Algumas das medidas que estão sendo impostas pelos negociadores europeus na Índia afetam a produção e a circulação de genéricos e permitem que empresas disponham de mecanismos para contestar políticas de saúde do governo em tribunais privados. Pela falta de informação e de interesse da mídia no tema, não sabemos se essas medidas estão sendo impostas também no acordo com o Mercosul e como os países do bloco estão reagindo.

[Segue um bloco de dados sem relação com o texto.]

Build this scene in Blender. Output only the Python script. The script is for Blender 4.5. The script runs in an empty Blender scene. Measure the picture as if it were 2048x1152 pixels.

A grande questão é que essas medidas rigorosas de PI vão além do que é determinado pelo Acordo sobre Aspectos dos Direitos de Propriedade Intelectual Relacionados ao Comércio (TRIPS) e tem sérios impactos na saúde pública. São as chamadas medidas TRIPS-Plus. Desde que o TRIPS foi estabelecido em 1995, houve um grande debate internacional sobre como países em desenvolvimento poderiam usar as flexibilidades contidas no acordo para proteger a saúde pública. Os pequenos avanços feitos com muita dificuldade nesse sentido convivem, no entanto, com esforços de estabelecer medidas TRIPS plus, inclusive por meio de acordos bilaterais. Esse contexto, não por acaso, coincide com a maior onda de expirações de patentes americanas e européias. Ou seja, incapazes de gerar inovações, as empresas desses países influenciam seus governos para que medidas que possam estender seus monopólios e dificultar a oferta de genérico sejam adotadas.

As próximas rodadas de negociações serão em Bruxelas (4 a 8 de julho), e no Uruguai (7 a 11 de novembro). Estamos de olho.